■ PROBLEM DETAILS: Restate, exactly and only, the lines from the first through the line containing "bpy.data.objects.remove(m)".

■ DATA EXTRACT:
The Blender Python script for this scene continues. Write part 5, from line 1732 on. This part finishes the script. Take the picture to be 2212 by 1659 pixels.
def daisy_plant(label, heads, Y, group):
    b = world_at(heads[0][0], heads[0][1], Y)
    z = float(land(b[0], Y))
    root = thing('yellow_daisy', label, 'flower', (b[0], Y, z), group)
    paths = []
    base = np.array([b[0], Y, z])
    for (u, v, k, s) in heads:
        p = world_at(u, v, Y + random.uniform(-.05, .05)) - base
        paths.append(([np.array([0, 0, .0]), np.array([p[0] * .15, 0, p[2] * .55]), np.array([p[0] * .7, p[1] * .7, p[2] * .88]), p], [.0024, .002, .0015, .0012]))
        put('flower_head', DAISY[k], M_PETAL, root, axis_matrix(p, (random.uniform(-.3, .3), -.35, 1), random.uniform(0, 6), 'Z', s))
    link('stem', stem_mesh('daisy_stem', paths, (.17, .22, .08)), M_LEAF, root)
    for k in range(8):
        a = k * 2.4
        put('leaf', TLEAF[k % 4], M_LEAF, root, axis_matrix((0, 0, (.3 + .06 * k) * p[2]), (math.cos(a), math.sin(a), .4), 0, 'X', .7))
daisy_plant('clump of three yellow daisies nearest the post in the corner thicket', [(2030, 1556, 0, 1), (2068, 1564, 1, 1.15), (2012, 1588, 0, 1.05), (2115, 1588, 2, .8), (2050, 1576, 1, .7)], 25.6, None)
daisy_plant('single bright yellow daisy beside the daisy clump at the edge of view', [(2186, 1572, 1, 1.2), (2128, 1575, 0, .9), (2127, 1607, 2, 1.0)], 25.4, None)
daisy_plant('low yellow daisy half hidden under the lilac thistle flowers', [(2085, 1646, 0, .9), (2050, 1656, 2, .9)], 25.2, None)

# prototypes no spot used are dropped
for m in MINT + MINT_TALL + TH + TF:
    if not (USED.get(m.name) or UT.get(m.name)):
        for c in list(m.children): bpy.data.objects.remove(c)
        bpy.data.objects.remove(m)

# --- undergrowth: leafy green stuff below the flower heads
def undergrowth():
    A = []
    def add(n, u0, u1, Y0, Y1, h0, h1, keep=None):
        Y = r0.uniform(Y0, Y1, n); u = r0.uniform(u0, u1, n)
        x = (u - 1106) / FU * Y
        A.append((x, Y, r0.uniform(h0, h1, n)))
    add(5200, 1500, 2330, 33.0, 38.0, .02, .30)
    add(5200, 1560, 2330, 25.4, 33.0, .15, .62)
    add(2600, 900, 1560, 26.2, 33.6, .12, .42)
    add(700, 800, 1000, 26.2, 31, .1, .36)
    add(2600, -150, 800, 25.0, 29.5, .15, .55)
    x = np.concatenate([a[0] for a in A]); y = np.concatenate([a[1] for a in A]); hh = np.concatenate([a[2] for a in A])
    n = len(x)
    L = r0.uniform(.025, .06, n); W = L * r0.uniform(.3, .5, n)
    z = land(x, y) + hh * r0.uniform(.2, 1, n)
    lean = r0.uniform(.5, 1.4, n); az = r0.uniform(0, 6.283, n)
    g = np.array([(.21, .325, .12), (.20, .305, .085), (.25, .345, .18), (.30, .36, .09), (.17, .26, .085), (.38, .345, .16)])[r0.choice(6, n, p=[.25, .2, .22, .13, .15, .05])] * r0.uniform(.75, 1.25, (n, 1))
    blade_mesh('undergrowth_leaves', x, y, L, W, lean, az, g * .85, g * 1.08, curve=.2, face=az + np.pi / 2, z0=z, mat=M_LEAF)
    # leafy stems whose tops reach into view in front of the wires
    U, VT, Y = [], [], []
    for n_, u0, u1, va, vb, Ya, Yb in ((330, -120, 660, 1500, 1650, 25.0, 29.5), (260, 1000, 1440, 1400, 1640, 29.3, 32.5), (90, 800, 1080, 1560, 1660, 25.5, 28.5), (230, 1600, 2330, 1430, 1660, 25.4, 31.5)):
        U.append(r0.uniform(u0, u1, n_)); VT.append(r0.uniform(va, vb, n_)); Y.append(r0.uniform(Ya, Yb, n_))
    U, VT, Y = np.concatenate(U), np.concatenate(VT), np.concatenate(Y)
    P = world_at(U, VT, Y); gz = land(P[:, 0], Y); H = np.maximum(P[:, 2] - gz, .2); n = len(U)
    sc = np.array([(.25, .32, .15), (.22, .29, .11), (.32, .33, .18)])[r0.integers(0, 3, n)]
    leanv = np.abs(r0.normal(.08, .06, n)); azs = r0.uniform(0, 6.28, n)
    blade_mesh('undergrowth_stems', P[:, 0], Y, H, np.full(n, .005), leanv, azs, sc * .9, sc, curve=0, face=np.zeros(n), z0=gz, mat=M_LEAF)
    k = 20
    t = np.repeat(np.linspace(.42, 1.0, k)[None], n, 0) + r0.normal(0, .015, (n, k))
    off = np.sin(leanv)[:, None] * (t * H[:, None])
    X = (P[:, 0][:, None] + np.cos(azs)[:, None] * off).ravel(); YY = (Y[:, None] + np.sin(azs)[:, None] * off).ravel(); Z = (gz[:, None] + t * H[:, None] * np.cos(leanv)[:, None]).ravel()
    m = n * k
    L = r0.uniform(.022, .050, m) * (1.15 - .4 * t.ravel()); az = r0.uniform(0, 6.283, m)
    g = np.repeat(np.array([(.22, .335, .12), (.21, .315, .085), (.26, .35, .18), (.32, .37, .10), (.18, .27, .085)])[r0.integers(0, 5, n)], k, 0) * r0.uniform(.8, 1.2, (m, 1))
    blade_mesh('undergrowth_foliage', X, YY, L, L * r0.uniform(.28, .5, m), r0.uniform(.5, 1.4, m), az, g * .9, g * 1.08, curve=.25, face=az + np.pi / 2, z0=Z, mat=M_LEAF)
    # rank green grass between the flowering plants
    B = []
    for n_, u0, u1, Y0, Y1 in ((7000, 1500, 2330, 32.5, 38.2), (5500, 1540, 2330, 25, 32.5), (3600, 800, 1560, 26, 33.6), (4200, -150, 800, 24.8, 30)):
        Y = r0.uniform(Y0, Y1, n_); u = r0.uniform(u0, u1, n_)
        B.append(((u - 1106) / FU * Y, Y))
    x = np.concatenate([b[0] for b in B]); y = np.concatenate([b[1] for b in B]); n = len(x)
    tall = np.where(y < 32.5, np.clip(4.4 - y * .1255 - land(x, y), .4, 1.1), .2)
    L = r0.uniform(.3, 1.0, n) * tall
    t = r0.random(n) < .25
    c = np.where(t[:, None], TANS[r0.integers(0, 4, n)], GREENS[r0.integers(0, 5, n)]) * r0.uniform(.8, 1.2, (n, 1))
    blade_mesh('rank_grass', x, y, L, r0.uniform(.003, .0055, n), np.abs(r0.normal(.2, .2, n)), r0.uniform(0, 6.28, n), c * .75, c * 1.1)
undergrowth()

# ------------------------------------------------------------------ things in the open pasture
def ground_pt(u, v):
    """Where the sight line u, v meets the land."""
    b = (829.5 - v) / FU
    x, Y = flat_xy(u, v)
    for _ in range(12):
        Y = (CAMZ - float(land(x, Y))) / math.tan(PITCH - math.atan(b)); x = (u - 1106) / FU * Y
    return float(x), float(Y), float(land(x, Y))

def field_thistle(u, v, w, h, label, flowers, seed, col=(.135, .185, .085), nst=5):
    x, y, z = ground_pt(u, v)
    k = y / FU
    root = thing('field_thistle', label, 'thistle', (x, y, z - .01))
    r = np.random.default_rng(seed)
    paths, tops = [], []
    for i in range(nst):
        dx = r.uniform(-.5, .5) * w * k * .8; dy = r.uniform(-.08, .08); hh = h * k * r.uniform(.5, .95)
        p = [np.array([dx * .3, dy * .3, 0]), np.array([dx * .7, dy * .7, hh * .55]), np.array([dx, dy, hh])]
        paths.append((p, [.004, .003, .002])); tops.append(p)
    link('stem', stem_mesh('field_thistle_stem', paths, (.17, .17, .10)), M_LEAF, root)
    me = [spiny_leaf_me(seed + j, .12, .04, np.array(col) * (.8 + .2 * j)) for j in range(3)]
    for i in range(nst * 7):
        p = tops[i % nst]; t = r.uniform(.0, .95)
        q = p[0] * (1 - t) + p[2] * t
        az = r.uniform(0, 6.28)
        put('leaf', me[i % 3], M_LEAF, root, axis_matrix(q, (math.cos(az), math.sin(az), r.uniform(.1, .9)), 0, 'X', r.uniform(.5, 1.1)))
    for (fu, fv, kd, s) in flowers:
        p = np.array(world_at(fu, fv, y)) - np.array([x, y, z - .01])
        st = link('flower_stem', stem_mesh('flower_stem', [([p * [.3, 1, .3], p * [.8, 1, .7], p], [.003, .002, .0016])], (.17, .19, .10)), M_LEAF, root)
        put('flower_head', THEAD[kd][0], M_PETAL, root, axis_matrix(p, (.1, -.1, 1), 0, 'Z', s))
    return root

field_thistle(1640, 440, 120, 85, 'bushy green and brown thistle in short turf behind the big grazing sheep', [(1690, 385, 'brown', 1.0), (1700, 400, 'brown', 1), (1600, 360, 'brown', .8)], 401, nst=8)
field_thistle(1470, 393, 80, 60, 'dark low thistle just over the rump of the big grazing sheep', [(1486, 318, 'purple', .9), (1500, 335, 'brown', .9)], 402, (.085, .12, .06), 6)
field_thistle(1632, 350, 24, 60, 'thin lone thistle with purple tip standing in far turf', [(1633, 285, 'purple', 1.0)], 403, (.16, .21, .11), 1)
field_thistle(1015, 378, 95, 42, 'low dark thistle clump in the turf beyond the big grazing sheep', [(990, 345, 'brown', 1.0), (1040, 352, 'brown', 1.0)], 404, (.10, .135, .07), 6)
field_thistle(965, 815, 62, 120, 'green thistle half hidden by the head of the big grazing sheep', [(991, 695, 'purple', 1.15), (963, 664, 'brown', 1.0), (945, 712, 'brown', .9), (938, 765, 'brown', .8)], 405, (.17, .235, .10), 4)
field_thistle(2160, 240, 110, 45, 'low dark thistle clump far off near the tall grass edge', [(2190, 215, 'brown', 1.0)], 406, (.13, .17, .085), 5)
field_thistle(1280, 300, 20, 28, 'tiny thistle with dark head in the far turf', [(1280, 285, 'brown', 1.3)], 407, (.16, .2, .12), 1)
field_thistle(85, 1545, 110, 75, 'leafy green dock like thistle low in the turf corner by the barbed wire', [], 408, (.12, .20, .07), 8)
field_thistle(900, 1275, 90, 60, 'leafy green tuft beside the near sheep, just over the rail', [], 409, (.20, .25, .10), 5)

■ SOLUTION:
The Blender Python script for this scene continues. Write part 5, from line 1732 on. This part finishes the script. Take the picture to be 2212 by 1659 pixels.
def daisy_plant(label, heads, Y, group):
    b = world_at(heads[0][0], heads[0][1], Y)
    z = float(land(b[0], Y))
    root = thing('yellow_daisy', label, 'flower', (b[0], Y, z), group)
    paths = []
    base = np.array([b[0], Y, z])
    for (u, v, k, s) in heads:
        p = world_at(u, v, Y + random.uniform(-.05, .05)) - base
        paths.append(([np.array([0, 0, .0]), np.array([p[0] * .15, 0, p[2] * .55]), np.array([p[0] * .7, p[1] * .7, p[2] * .88]), p], [.0024, .002, .0015, .0012]))
        put('flower_head', DAISY[k], M_PETAL, root, axis_matrix(p, (random.uniform(-.3, .3), -.35, 1), random.uniform(0, 6), 'Z', s))
    link('stem', stem_mesh('daisy_stem', paths, (.17, .22, .08)), M_LEAF, root)
    for k in range(8):
        a = k * 2.4
        put('leaf', TLEAF[k % 4], M_LEAF, root, axis_matrix((0, 0, (.3 + .06 * k) * p[2]), (math.cos(a), math.sin(a), .4), 0, 'X', .7))
daisy_plant('clump of three yellow daisies nearest the post in the corner thicket', [(2030, 1556, 0, 1), (2068, 1564, 1, 1.15), (2012, 1588, 0, 1.05), (2115, 1588, 2, .8), (2050, 1576, 1, .7)], 25.6, None)
daisy_plant('single bright yellow daisy beside the daisy clump at the edge of view', [(2186, 1572, 1, 1.2), (2128, 1575, 0, .9), (2127, 1607, 2, 1.0)], 25.4, None)
daisy_plant('low yellow daisy half hidden under the lilac thistle flowers', [(2085, 1646, 0, .9), (2050, 1656, 2, .9)], 25.2, None)

# prototypes no spot used are dropped
for m in MINT + MINT_TALL + TH + TF:
    if not (USED.get(m.name) or UT.get(m.name)):
        for c in list(m.children): bpy.data.objects.remove(c)
        bpy.data.objects.remove(m)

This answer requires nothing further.